• [Set problem]: Search the material below for the string "follow" and list each line that holds it.
▼
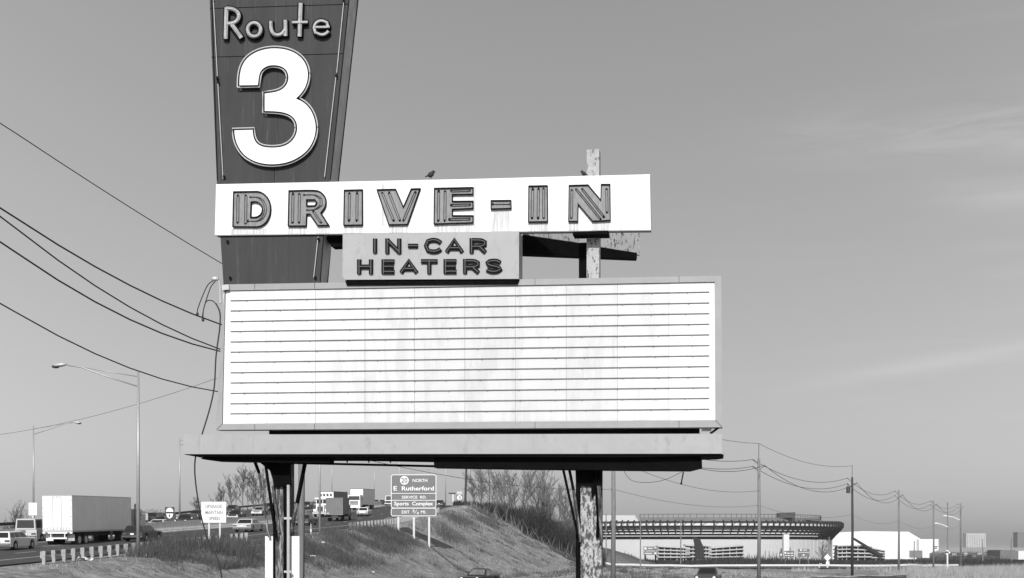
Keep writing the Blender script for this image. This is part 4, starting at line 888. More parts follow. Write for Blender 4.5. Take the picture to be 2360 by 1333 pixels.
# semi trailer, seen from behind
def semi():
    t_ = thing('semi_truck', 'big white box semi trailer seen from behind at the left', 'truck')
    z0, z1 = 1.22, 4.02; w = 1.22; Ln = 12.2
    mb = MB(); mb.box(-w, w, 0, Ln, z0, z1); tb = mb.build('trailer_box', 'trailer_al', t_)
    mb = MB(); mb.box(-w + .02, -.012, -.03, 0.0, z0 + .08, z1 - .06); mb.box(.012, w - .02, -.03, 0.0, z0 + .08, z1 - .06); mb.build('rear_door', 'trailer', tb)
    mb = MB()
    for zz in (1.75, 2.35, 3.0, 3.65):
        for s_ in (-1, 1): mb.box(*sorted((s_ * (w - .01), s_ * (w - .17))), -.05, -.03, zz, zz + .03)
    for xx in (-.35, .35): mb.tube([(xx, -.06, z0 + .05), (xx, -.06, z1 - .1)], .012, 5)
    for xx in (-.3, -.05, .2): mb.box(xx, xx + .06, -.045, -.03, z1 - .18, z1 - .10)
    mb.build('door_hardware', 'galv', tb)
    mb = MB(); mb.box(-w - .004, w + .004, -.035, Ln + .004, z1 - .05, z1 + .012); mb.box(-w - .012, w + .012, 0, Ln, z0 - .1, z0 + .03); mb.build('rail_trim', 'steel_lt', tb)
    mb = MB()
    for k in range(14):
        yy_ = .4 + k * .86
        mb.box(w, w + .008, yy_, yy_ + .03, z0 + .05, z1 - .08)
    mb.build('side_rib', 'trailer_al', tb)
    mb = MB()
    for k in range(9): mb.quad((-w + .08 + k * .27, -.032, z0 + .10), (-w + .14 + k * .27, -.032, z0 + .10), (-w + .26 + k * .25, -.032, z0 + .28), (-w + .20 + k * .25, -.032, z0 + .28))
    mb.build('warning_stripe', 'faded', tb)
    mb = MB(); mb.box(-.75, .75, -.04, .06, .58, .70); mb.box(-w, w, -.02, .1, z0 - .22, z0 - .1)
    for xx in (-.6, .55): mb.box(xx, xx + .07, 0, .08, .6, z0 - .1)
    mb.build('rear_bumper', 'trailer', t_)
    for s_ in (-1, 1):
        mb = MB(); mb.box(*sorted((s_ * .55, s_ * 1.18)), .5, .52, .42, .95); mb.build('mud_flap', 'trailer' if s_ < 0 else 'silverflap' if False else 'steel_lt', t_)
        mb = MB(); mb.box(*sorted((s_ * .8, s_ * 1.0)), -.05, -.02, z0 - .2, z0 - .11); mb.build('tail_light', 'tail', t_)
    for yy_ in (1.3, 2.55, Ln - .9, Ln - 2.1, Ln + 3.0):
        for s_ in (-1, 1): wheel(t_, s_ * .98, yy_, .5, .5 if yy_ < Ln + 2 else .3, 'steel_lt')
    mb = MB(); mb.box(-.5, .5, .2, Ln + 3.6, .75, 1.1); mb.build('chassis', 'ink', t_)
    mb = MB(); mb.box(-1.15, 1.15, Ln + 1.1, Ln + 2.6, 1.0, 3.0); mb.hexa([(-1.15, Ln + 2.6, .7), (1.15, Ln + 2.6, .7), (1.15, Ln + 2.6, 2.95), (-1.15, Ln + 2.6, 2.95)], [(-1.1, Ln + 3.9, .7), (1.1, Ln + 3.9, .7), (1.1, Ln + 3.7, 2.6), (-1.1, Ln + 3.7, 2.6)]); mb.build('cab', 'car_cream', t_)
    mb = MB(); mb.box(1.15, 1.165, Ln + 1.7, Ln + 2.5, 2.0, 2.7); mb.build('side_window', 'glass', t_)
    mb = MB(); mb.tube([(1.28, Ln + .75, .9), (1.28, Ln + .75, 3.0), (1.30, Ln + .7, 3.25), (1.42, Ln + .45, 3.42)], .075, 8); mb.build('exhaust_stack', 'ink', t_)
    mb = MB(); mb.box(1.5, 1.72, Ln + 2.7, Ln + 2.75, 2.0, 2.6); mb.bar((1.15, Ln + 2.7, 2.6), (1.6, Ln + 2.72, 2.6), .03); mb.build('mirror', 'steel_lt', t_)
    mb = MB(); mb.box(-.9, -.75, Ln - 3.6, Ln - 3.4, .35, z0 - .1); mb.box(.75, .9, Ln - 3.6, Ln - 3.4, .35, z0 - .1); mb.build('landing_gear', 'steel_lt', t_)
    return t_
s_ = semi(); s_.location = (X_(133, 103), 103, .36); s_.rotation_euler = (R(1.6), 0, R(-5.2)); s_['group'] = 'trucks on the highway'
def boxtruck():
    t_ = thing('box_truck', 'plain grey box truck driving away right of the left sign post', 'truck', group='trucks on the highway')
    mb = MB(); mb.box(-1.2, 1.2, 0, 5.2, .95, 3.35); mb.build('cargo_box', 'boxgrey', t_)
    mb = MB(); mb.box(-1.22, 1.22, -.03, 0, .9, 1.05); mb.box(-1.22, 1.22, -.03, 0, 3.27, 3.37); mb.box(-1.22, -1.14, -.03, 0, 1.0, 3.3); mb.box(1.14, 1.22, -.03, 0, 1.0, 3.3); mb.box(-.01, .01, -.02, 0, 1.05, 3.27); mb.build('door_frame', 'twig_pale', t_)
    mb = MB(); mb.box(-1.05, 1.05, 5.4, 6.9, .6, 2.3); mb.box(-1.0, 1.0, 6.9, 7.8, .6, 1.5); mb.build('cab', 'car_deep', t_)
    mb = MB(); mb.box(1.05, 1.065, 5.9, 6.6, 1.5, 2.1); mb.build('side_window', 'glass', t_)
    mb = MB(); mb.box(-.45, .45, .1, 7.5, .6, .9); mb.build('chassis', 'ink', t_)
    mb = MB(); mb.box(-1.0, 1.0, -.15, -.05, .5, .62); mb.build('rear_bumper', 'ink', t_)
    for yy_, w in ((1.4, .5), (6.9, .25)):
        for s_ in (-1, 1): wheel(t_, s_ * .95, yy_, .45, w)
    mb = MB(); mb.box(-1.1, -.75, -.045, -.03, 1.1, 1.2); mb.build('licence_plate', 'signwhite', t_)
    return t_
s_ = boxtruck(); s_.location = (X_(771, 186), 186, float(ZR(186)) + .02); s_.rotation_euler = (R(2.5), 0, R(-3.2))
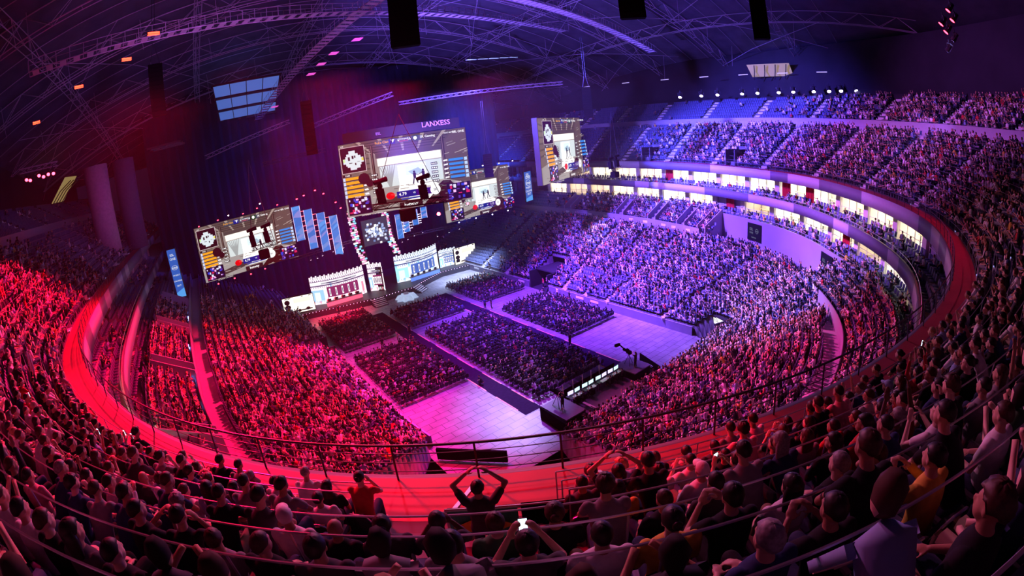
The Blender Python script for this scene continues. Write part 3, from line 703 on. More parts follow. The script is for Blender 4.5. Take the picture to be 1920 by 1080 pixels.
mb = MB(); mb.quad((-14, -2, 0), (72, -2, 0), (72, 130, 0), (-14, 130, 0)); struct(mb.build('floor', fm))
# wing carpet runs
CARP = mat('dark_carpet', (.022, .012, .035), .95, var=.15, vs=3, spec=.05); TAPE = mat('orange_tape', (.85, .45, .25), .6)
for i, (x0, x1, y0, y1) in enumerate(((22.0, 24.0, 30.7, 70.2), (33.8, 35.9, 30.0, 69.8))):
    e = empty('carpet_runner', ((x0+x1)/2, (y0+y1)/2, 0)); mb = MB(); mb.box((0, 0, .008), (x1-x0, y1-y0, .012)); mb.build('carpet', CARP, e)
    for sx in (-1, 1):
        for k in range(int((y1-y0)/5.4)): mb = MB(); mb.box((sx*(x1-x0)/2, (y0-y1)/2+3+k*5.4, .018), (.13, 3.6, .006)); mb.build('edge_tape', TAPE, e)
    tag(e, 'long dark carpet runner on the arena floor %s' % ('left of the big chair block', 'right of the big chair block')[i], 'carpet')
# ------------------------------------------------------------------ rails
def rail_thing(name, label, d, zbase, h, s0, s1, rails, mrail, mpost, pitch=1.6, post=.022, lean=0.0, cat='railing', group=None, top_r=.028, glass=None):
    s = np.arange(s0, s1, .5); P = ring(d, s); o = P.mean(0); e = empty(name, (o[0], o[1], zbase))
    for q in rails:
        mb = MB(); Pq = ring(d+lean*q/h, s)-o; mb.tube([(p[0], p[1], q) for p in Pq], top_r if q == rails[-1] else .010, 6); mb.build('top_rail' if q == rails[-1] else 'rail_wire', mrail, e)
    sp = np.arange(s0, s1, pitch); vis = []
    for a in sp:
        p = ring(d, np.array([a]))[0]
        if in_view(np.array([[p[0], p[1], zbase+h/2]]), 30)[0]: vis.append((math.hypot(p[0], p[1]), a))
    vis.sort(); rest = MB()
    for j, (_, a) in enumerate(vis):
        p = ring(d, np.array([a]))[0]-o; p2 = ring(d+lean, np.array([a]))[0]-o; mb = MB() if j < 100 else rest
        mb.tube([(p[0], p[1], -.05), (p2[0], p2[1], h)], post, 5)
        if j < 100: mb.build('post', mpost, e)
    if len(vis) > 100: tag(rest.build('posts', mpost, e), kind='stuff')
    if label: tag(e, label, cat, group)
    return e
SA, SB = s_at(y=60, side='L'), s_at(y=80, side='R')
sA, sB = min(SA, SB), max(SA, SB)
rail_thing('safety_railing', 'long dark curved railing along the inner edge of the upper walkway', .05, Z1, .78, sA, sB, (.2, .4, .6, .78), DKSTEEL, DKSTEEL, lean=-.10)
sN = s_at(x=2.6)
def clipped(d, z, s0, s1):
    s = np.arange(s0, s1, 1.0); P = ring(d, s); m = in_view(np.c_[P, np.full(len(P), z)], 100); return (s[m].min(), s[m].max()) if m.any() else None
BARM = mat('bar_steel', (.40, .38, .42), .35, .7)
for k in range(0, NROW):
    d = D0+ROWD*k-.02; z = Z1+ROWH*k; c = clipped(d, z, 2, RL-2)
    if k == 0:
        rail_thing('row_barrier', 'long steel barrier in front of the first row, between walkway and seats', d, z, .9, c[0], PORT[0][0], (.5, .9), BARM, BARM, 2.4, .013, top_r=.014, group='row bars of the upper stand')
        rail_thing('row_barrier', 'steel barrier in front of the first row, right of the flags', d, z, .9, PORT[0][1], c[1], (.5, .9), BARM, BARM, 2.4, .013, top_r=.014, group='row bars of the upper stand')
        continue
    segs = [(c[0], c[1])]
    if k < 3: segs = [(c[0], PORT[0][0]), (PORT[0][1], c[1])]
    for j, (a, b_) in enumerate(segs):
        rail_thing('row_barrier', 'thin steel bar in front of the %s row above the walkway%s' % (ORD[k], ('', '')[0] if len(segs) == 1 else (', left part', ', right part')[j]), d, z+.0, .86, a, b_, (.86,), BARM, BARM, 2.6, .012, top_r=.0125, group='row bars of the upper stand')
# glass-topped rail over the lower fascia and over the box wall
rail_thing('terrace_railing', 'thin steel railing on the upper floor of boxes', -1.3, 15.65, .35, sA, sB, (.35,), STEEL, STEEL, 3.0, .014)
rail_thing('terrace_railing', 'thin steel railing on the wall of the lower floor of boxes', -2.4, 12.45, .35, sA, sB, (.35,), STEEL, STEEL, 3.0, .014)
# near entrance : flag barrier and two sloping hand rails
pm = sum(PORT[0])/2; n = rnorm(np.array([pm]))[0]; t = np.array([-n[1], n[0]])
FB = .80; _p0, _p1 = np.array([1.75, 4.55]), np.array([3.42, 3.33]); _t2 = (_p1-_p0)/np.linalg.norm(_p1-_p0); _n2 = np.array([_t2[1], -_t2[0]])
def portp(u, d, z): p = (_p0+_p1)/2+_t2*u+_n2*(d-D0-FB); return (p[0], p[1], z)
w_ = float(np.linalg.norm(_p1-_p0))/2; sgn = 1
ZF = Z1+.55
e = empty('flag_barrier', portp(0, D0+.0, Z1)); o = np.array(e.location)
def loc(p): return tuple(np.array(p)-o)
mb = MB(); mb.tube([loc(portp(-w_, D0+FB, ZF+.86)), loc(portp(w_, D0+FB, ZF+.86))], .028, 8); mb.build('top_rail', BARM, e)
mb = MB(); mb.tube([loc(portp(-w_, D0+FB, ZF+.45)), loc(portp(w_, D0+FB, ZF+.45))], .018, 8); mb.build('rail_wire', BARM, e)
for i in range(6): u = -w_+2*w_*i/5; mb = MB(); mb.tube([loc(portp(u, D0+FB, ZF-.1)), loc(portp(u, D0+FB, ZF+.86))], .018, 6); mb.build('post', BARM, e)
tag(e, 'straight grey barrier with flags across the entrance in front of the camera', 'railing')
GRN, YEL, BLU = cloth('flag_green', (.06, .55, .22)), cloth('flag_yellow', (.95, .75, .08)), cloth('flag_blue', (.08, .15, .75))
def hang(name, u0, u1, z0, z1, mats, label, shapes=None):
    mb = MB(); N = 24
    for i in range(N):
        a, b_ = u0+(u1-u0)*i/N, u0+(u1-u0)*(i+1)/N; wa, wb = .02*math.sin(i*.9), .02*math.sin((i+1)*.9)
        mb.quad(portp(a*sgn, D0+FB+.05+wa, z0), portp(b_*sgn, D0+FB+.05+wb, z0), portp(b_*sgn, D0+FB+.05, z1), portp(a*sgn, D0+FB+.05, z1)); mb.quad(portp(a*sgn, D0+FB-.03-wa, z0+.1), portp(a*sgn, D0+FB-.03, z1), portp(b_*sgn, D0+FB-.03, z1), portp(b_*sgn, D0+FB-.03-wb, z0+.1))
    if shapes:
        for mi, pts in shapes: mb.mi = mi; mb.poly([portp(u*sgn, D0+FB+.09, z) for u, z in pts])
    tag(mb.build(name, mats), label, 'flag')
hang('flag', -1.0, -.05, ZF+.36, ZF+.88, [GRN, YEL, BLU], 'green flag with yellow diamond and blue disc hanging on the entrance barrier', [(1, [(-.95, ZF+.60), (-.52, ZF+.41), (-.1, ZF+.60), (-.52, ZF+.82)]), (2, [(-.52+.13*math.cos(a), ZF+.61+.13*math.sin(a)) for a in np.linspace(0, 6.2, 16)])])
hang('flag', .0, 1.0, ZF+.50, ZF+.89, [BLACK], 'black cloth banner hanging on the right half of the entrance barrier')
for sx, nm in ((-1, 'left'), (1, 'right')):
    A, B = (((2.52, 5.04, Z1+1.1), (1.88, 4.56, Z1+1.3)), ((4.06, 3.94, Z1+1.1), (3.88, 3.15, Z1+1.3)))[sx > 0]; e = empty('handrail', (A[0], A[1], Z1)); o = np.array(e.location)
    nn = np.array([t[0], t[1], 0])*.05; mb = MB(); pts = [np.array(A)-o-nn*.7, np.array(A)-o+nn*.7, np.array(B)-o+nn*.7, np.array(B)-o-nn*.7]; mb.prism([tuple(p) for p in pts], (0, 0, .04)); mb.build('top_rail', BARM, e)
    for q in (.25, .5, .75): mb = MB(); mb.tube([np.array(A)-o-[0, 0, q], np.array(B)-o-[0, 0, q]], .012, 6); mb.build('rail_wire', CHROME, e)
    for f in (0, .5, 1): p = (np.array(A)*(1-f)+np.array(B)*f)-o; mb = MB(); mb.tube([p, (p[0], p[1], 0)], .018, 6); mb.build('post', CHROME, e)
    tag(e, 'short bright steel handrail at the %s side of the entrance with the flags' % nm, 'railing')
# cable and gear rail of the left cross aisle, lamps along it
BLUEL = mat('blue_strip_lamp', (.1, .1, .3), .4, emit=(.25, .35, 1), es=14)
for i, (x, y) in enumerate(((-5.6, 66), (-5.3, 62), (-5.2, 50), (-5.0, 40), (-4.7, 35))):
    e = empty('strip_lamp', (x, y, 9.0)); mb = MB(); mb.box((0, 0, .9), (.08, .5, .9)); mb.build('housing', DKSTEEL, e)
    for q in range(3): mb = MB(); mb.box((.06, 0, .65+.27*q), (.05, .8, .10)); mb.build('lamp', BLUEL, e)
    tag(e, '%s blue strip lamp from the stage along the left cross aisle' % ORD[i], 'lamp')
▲
• [Finished answer]:
Keep writing the Blender script for this image. This is part 4, starting at line 888. More parts follow. Write for Blender 4.5. Take the picture to be 2360 by 1333 pixels.
The Blender Python script for this scene continues. Write part 3, from line 703 on. More parts follow. The script is for Blender 4.5. Take the picture to be 1920 by 1080 pixels.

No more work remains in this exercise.